Electrical engineer’s Christmas house lighting brings crowds for charity
For the last 17 years 30-year old Alex Goodhind, who owns and runs an electrical and audio/visual company in Melksham, Wiltshire called Kanconnections, has been putting up the lights - which takes around five weeks to complete. 
 
He uses the money raised from the many people who come to see the display for charity. So far, over £15,000 has been gathered, which goes to the local hospice that cared for his mother.
 
The lighting system costs around £1,000 extra on Alex’s electricity bill, but with his neighbours’ goodwill and all the visitors, this fantastic display raises very welcome funds for the hospice, which is called Dorothy House.
 
Some 1,900ft of electric cable is installed for the lighting display (which is now mainly LED to reduce the running and maintenance costs). In addition, there are about 70 waterproof connection boxes, 2,000 cable ties and 650ft of steel restraining wire. Alex has also had to get his local provider to install ‘industrial cable’ to his home – at considerable expense - so as to handle the extra electrical load.
 
Alex started his display when very young, having been amazed and enthused by the (by the standards of today) comparatively small and restrained display at a local house.
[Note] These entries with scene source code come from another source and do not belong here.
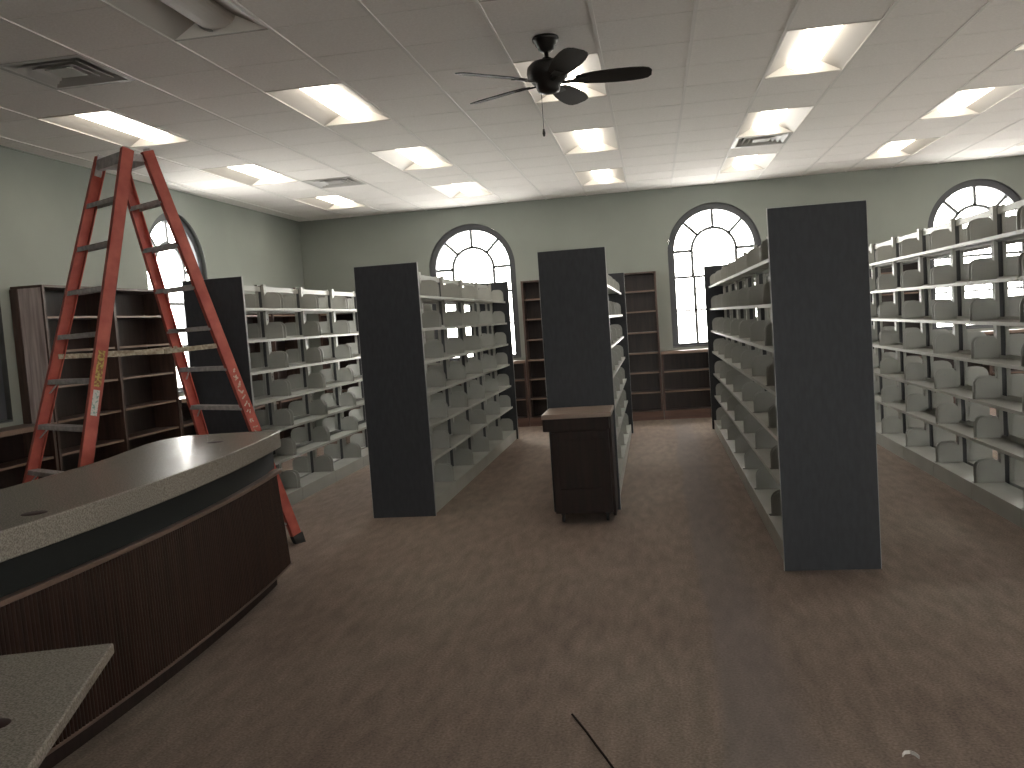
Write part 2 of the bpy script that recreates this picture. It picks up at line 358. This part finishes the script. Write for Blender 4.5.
# ---------------------------------------------------------------- steel library ranges
ZS = [.44, .725, 1.01, 1.28, 1.56, 1.84]; BAY = .9144; PH = 2.10
def plate(depth, h, r=.065, t=.003, hole=True):
    pts = [(.045, 0), (depth, 0), (depth, h - r)] + [(depth - r + r * math.cos(a), h - r + r * math.sin(a)) for a in [PI / 2 * k / 6 for k in range(1, 7)]] + [(.07, h), (.045, h - .03)]
    b = MB(); n = len(pts)
    b.v = [(x, -t / 2, z) for x, z in pts] + [(x, t / 2, z) for x, z in pts]
    b.f = [tuple(range(n)), tuple(reversed(range(n, 2 * n)))] + [(i, (i + 1) % n, n + (i + 1) % n, n + i) for i in range(n)]; b.m = [0] * len(b.f)
    if hole:                                   # rolled rim along the front and top edge
        k = pts[1:-1]; inn = [(depth - .006, 0)] + [(depth - .006, h - r)] + [(depth - r + (r - .006) * math.cos(a), h - r + (r - .006) * math.sin(a)) for a in [PI / 2 * q / 6 for q in range(1, 7)]] + [(.07, h - .006)]
        for q in range(len(k) - 1):
            b.hexa([(k[q][0], -.004, k[q][1]), (k[q + 1][0], -.004, k[q + 1][1]), (inn[q + 1][0], -.004, inn[q + 1][1]), (inn[q][0], -.004, inn[q][1])],
                   [(k[q][0], .004, k[q][1]), (k[q + 1][0], .004, k[q + 1][1]), (inn[q + 1][0], .004, inn[q + 1][1]), (inn[q][0], .004, inn[q][1])])
    if hole: b.box(depth - .072, depth - .062, -t / 2 - .0005, t / 2 + .0005, h - .056, h - .046, 1)
    return b
def mirror(b):
    c = MB(); c.v = [(-x, y, z) for x, y, z in b.v]; c.f = [tuple(reversed(f)) for f in b.f]; c.m = list(b.m); return c
def shelf_mb(d, base=False):
    b = MB(); w = BAY / 2 - .032
    if base:
        b.box(.02, d - .012, -w, w, .105, .12); b.box(d - .012, d, -w - .029, w + .029, 0, .12); b.box(.02, .03, -w, w, 0, .105)
    else:
        b.box(.025, d - .001, -w, w, -.003, 0); b.box(d - .004, d, -w - .03, w + .03, -.022, .001); b.box(.025, .03, -w, w, -.02, .02)
        b.box(d - .02, d - .004, -w, w, -.022, -.019)
    return b
SD, BD = .222, .245
SM, BM, PM, QM = {}, {}, {}, {}
for s in (1, -1):
    f = (lambda q: q) if s == 1 else mirror
    SM[s] = f(shelf_mb(SD)).mesh('shelf', ['steel']); BM[s] = f(shelf_mb(BD, True)).mesh('base_shelf', ['steel'])
    PM[s] = f(plate(SD - .018, .158)).mesh('end_bracket', ['steel', 'edge']); QM[s] = f(plate(BD - .030, .165)).mesh('end_bracket', ['steel', 'edge'])
def upright_mesh():
    b = MB()
    for x0, x1 in ((-.044, -.017), (.017, .044)):
        b.box(x0, x1, -.030, .030, 0, 2.08)
    b.box(-.017, .017, -.019, .019, .0, 2.07, 1)
    for k in range(34):
        z = .2 + k * .055
        for x in (-.0445, .0435): b.box(x, x + .001, -.004, .004, z, z + .014, 1)
    return b.mesh('upright', ['steel', 'slot'])
UPM = upright_mesh()
RAIL = MB().box(-.012, .012, -BAY / 2 + .031, BAY / 2 - .031, 2.015, 2.062).mesh('top_rail', ['steel'])
def library_range(xc, y0, nb, label, vis):
    t = thing('library_shelving', label, 'shelving', 'double faced steel library shelving'); t.location = (xc, y0, 0)
    L_ = nb * BAY; hw = .2675
    for k, y in enumerate((-.028, L_ + .003)):
        p = MB().box(-hw, hw, y, y + .025, 0, PH).build('end_panel', 'panel', t, .0015)
        b = MB()
        for s in (-1, 1): b.box(s * hw, s * (hw + .003), y, y + .025, 0, PH)
        b.box(-hw - .003, hw + .003, y, y + .025, PH, PH + .003); b.build('edge_band', 'edge', p)
    for k in range(nb + 1):
        y = min(max(k * BAY, .031), L_ - .031); obj('upright', UPM, t, (0, y, 0))
    for k in range(nb): obj('top_rail', RAIL, t, ((0, (k + .5) * BAY, 0)))
    items = []; rest = MB()
    for s in (vis, -vis):
        for k in range(nb):
            for z in [0] + ZS:
                sh = obj('base_shelf' if z == 0 else 'shelf', BM[s] if z == 0 else SM[s], t, (0, (k + .5) * BAY, z))
                for e in (-1, 1):
                    items.append((0 if s == vis else 1, k, z, s, e, sh))
    for n, (_, k, z, s, e, sh) in enumerate(sorted(items, key=lambda q: (q[0], q[1]))):
        ey = e * (BAY / 2 - .034); dz = .12 if z == 0 else .001
        if n < 100: obj('end_bracket', QM[s] if z == 0 else PM[s], sh, (0, ey, dz))
        else:
            pl = plate((BD - .030) if z == 0 else SD - .018, .165 if z == 0 else .158, hole=False)
            if s == -1: pl = mirror(pl)
            m = len(rest.v); rest.v += [(x, y + (k + .5) * BAY + ey, zz + z + dz) for x, y, zz in pl.v]
            rest.f += [tuple(m + i for i in f) for f in pl.f]; rest.m += pl.m
    if rest.v:
        o = rest.build('end_bracket_row', ['steel', 'edge'], t); o['kind'] = 'stuff'
    return t
library_range(-3.67, 7.13, 5, 'double-sided grey steel library shelving behind the red stepladder, leftmost range against the left wall aisle', 1)
library_range(-2.145, 7.13, 5, 'double-sided grey steel library shelving between stepladder and wooden podium, its end panel second from left', 1)
library_range(-.615, 7.13, 5, 'double-sided grey steel library shelving directly behind the wooden podium', 1)
library_range(.94, 5.315, 7, 'double-sided grey steel library shelving with the nearest, largest charcoal end panel', -1)
library_range(2.52, 5.225, 7, 'double-sided grey steel library shelving at the right edge, its open bays seen in full', -1).scale = (1, 1, 1.04)

# ---------------------------------------------------------------- wooden bookcases
BZ = [.41, .70, .985, 1.285, 1.59, 1.885]
def bookcase(P, u0, u1, div, label, low=False, mat_h='wood_h', glareside=False, shelves=BZ):
    """P(u, d, z): u along wall, d away from wall"""
    t = thing('low_bookcase' if low else 'wooden_bookcase', label, 'bookcase', 'built-in low bookcases under the windows' if low else 'tall wooden wall bookcases')
    top = .965 if low else 2.15; D = .285; zs = [z for z in shelves if z < top - .1]
    def bx(name, mat, a0, a1, d0, d1, z0, z1, par=t, bev=.0015):
        q, r = P(a0, d0, z0), P(a1, d1, z1); return MB().box(q[0], r[0], q[1], r[1], q[2], r[2]).build(name, mat, par, bev)
    g = .0015
    us = [u0 + g] + div + [u1 - g]
    for i, u in enumerate(us):
        a = u - .011 if 0 < i < len(us) - 1 else (u if i == 0 else u - .022)
        o = bx('divider' if 0 < i < len(us) - 1 else 'side_panel', 'side' if (glareside and i == 0) else 'wood', a, a + .022, .004, D, 0, top - .022)
        if glareside and i == 0: bx('rear_shade_strip', 'wood', a - .014, a, .004, .075, 0, top - .022, o)  # dark slab put in for the shaded rear edge of the side
        bx('face_stile', 'wood', a - (.0 if i == 0 else .008), a + .022 + (.0 if i == len(us) - 1 else .008), D, D + .018, .13, top - .022, o)
    bx('back_panel', 'wood_in', u0 + .025, u1 - .025, .004, .012, .10, top - .022)
    bx('top_board', 'wood', u0 + g, u1 - g, .004, D + (.03 if low else .018), top - .022, top + (.02 if low else 0))
    if low: bx('counter_edge', 'wood_lip', u0 + g, u1 - g, D + .03, D + .045, top - .02, top + .021)
    pl = bx('plinth', 'plinth', u0 + g, u1 - g, D, D + .016, 0, .128)
    for z in [.125] + zs:
        for a, c in zip(us, us[1:]):
            s = bx('shelf', mat_h, a + .0235, c - .0235, .014, D - .012, z - .02, z)
            bx('shelf_edge', 'wood_lip', a + .0235, c - .0235, D - .012, D - .004, z - .02, z, s, 0)
PBK = lambda u, d, z: (u, YB - d, z); PLK = lambda u, d, z: (XL + d, u, z)
bookcase(PBK, -5.05, -3.46, [-4.255], 'tall dark wooden bookcase on the far wall, in the far left corner')
bookcase(PBK, -3.455, -1.905, [-2.68], 'low dark wooden bookcase under the far wall window behind the second steel range', True)
bookcase(PBK, -1.90, .07, [-.915], 'tall dark wooden bookcase on the far wall between the two central arched windows')
bookcase(PBK, .075, 1.70, [.925], 'low dark wooden bookcase under the arched window at the end of the centre aisle', True)
bookcase(PBK, 1.705, 3.72, [2.71], 'tall dark wooden bookcase on the far wall behind the largest end panel')
bookcase(PBK, 3.725, 5.29, [4.51], 'low dark wooden bookcase under the arched window at the right edge', True)
bookcase(PBK, 5.295, 7.28, [6.29], 'tall dark wooden bookcase in the far right corner')
bookcase(PLK, 6.82, 8.82, [7.82], 'tall dark wooden bookcase with grained side coloured pale for window glare behind the stepladder', False, 'wood_y', True)
bookcase(PLK, 5.24, 6.80, [6.03], 'low dark wooden bookcase under the window at the left edge', True, 'wood_y')
bookcase(PLK, 8.825, 10.39, [9.60], 'low dark wooden bookcase under the arched left window behind the stepladder', True, 'wood_y')
bookcase(PLK, 10.395, 12.40, [11.40], 'tall dark wooden bookcase on the left wall beyond the arched left window', False, 'wood_y')
bookcase(PLK, 3.23, 5.235, [4.24], 'tall dark wooden bookcase on the left wall before the first window', False, 'wood_y')

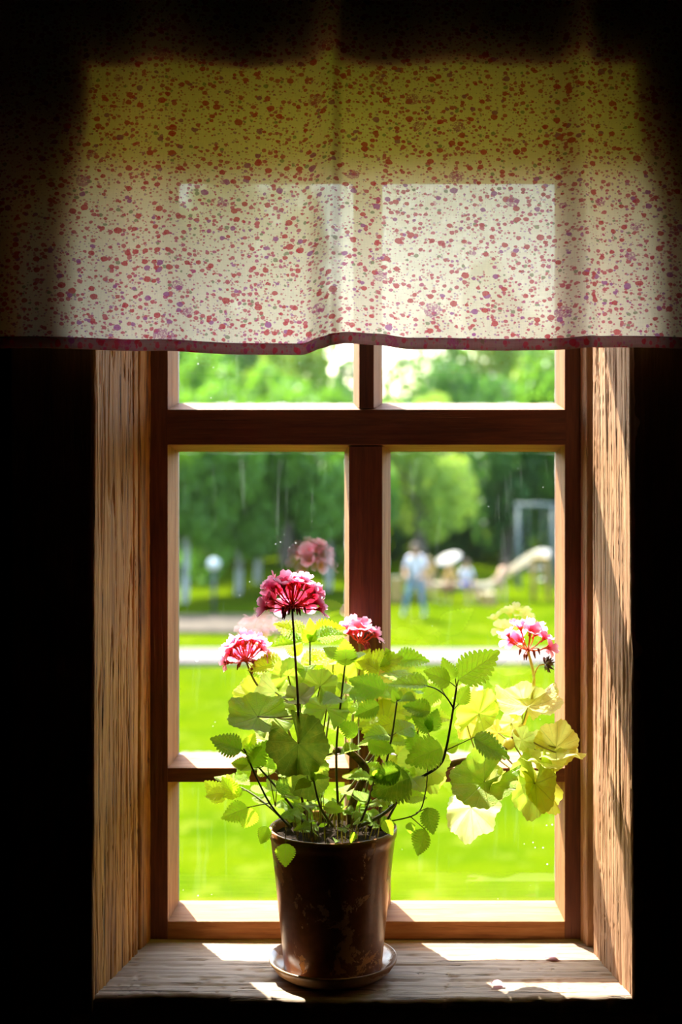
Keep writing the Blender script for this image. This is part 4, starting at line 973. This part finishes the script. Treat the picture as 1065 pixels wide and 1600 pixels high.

This featured illuminated figures of Santas and snowmen, plus a waving and moving Father Christmas on the roof, icicle lights and moving reindeer. “All of these”, he says, “were completely unheard of in the UK in the early nineties.”
 
So, at the age of 11 and having a keen interest in electrics from an early age (Alex says he was ‘more interested in wires and plugs at three years old than he was with toys’) and being inspired by this and other displays, he set out to put a few lights up on the outside of his parents house for Christmas 1995. 
 
This first display comprised five strings of low voltage lights draped across the house, plus a couple in the trees, along with coloured lanterns his father had bought years earlier. These, Alex placed in a tree in the garden. The required cables passed through an open window and plugged in to a extension lead – perhaps not the safest arrangement, that was then, and here we are now with a properly installed system.
 
However, it is reported that this year’s Christmas display might be the last, as it takes so much time – apparently Alex has to take a lot off time off work to do it all. He says that despite sometimes coachloads of visitors, most of his neighbours are supportive of his display. 
 
Becoming a relatively common theme
 
This sort of over-the-top domestic Christmas lighting display – often in aid of charity – seems to be a growing phenomenon. To take just one recent example, a Denton couple have decked their house out with Christmas lights in aid of a local Children's Hospice, and just around the corner from where Voltimum managing editor James Hunt lives, in Hove, East Sussex, there’s another extraordinary example. The photos of this (shown with this news story) were taken in daylight, but Voltimum users – if they are lucky – may see an update with photos taken at night….keep a weather eye open! This one too raises money for charity.
 
Not everybody’s happy
 
However, there are those who find such displays ostentatious and in bad taste, not to mention hardly very ‘green’. For example – and away from the purely domestic - Crawley Borough Council has come under fire for spending almost £17,000 of taxpayers' money on an hour-long event to turn on the Christmas lights.
 
And while there’s little doubt that many of the domestic displays are intended to merely ‘outshine’ the neighbours, others really do provide funds for charities over and above the energy costs of running the lighting. So, let’s be charitable in more ways than one; let's not be a Scrooge; let's recognise instead such displays for their (admittedly often very kitsch) beauty.